* [STATED EXERCISE]: Please quote exactly the opening lines of the data, from the first line to the one where "world = bpy.data.worlds.new('World');" appears.

-- START RECORDED INFORMATION --

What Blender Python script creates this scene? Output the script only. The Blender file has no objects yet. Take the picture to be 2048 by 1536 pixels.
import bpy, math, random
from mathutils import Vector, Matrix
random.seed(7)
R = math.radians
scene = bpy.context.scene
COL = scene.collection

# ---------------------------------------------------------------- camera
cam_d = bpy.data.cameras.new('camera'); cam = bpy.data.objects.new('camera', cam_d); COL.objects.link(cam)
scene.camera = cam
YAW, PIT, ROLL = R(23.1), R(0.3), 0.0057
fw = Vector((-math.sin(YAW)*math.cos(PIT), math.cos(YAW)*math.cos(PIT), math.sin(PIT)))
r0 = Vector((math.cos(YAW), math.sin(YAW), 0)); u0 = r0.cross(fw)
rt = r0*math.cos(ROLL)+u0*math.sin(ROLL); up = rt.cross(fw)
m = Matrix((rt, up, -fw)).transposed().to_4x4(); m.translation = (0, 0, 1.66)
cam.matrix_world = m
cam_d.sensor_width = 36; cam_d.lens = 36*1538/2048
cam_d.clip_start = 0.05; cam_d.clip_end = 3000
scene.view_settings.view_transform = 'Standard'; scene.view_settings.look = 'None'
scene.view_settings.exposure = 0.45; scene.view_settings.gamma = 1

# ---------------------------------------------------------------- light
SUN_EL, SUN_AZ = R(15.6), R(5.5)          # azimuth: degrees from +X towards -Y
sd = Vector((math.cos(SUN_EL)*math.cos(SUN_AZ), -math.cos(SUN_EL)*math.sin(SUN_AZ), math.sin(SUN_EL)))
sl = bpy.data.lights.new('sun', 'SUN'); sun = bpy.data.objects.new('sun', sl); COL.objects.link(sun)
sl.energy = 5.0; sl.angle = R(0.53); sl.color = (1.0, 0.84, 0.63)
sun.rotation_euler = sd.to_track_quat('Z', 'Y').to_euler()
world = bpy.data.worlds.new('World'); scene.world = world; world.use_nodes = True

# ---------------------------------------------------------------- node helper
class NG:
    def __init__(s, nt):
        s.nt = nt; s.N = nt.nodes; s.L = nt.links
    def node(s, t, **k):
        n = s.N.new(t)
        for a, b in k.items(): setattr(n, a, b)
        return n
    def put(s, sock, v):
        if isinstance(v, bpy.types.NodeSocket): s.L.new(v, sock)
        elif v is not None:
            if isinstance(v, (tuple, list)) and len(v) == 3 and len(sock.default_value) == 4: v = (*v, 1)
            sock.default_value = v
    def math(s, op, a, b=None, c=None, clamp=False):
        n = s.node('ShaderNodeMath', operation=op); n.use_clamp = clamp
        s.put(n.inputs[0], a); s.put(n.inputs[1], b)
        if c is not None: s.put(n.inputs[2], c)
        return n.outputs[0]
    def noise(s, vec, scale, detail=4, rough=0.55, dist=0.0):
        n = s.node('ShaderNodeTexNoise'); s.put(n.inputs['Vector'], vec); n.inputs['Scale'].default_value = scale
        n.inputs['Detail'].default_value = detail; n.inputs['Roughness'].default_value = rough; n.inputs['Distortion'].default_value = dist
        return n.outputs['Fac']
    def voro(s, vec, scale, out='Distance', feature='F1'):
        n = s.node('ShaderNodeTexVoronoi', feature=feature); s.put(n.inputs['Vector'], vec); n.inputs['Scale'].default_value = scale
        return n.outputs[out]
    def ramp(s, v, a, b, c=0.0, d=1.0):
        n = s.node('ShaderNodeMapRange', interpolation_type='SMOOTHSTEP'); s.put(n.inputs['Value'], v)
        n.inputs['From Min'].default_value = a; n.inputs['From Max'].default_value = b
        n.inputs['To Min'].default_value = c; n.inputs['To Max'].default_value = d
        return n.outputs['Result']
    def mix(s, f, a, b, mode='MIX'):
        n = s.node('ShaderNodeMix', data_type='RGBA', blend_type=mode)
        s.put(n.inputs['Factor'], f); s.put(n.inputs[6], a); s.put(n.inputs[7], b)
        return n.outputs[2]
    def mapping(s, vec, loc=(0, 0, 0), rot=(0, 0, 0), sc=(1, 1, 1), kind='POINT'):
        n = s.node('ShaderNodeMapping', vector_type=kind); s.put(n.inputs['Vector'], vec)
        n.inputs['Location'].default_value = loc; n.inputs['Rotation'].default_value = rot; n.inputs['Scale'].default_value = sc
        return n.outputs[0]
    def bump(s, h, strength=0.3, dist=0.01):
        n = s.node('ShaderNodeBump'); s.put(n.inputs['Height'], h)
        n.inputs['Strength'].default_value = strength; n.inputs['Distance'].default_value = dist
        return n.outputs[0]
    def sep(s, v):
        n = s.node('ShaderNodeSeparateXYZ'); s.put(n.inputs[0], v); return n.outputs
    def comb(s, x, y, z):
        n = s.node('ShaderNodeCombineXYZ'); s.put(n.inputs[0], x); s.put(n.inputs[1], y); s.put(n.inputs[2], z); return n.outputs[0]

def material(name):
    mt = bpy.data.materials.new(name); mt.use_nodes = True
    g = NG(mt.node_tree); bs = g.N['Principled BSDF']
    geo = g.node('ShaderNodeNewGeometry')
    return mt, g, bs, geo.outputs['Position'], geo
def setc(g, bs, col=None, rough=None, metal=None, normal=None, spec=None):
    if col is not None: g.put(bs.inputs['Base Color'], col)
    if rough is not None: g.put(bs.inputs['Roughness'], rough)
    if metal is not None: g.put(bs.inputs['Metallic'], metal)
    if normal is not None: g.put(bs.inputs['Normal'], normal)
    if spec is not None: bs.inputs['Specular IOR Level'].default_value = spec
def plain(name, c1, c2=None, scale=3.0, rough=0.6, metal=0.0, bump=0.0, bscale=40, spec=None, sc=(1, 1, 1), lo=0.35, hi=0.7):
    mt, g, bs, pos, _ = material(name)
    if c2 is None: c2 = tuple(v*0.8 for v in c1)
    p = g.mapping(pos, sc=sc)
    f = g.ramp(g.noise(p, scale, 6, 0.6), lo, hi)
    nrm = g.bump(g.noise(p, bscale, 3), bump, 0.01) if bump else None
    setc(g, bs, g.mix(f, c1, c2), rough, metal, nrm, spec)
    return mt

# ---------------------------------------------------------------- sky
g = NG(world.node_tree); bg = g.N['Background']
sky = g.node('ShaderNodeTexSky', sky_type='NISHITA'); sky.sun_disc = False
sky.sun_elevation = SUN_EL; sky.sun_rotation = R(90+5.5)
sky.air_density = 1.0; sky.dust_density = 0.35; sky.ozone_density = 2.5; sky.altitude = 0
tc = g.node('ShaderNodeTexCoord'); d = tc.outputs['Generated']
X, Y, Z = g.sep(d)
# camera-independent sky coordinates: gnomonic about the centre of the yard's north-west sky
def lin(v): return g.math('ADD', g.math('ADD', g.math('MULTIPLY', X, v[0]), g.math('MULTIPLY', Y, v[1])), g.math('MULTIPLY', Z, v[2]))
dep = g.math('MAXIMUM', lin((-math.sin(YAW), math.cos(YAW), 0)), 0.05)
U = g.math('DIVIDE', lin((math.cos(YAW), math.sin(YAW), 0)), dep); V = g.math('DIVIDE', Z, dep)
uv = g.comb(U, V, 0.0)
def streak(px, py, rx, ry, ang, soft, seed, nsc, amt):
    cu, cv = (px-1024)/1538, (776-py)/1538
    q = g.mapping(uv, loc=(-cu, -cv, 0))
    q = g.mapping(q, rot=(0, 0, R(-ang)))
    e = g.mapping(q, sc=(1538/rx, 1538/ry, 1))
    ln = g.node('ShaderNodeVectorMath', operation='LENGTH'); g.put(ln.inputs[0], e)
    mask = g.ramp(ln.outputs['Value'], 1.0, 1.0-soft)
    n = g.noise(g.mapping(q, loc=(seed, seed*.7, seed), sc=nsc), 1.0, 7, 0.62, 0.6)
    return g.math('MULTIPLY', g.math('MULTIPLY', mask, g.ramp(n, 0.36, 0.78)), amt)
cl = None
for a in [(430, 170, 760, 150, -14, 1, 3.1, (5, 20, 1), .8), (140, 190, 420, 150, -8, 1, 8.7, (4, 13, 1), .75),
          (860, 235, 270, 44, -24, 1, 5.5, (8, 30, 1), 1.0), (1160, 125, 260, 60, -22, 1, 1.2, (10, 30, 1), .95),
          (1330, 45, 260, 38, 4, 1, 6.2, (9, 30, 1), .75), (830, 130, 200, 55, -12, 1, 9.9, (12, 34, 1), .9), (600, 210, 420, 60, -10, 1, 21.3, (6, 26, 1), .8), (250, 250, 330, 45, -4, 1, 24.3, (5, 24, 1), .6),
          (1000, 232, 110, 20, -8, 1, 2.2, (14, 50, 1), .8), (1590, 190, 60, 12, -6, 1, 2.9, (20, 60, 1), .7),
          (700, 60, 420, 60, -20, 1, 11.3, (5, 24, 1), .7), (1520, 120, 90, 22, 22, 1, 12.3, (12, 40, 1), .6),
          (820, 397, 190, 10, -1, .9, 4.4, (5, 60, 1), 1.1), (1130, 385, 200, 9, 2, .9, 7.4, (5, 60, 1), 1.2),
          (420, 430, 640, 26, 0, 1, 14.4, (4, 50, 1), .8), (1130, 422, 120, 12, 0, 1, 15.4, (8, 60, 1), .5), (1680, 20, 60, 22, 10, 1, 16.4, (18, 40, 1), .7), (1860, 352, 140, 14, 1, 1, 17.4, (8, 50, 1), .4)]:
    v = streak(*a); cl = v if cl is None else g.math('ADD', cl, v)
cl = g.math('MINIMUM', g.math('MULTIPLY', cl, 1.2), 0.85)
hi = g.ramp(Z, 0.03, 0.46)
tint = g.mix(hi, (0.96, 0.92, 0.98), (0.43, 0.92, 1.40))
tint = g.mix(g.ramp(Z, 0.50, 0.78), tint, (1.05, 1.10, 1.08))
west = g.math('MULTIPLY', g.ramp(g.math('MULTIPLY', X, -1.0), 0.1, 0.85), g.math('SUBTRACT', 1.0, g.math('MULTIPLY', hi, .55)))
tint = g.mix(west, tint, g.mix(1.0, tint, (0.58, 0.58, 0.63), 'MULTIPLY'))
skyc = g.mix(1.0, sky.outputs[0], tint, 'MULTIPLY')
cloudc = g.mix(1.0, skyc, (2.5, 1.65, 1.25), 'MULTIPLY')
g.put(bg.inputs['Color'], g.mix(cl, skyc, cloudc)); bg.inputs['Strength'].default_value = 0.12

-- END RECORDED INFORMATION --

* [RESULT]:
What Blender Python script creates this scene? Output the script only. The Blender file has no objects yet. Take the picture to be 2048 by 1536 pixels.
import bpy, math, random
from mathutils import Vector, Matrix
random.seed(7)
R = math.radians
scene = bpy.context.scene
COL = scene.collection

# ---------------------------------------------------------------- camera
cam_d = bpy.data.cameras.new('camera'); cam = bpy.data.objects.new('camera', cam_d); COL.objects.link(cam)
scene.camera = cam
YAW, PIT, ROLL = R(23.1), R(0.3), 0.0057
fw = Vector((-math.sin(YAW)*math.cos(PIT), math.cos(YAW)*math.cos(PIT), math.sin(PIT)))
r0 = Vector((math.cos(YAW), math.sin(YAW), 0)); u0 = r0.cross(fw)
rt = r0*math.cos(ROLL)+u0*math.sin(ROLL); up = rt.cross(fw)
m = Matrix((rt, up, -fw)).transposed().to_4x4(); m.translation = (0, 0, 1.66)
cam.matrix_world = m
cam_d.sensor_width = 36; cam_d.lens = 36*1538/2048
cam_d.clip_start = 0.05; cam_d.clip_end = 3000
scene.view_settings.view_transform = 'Standard'; scene.view_settings.look = 'None'
scene.view_settings.exposure = 0.45; scene.view_settings.gamma = 1

# ---------------------------------------------------------------- light
SUN_EL, SUN_AZ = R(15.6), R(5.5)          # azimuth: degrees from +X towards -Y
sd = Vector((math.cos(SUN_EL)*math.cos(SUN_AZ), -math.cos(SUN_EL)*math.sin(SUN_AZ), math.sin(SUN_EL)))
sl = bpy.data.lights.new('sun', 'SUN'); sun = bpy.data.objects.new('sun', sl); COL.objects.link(sun)
sl.energy = 5.0; sl.angle = R(0.53); sl.color = (1.0, 0.84, 0.63)
sun.rotation_euler = sd.to_track_quat('Z', 'Y').to_euler()
world = bpy.data.worlds.new('World'); scene.world = world; world.use_nodes = True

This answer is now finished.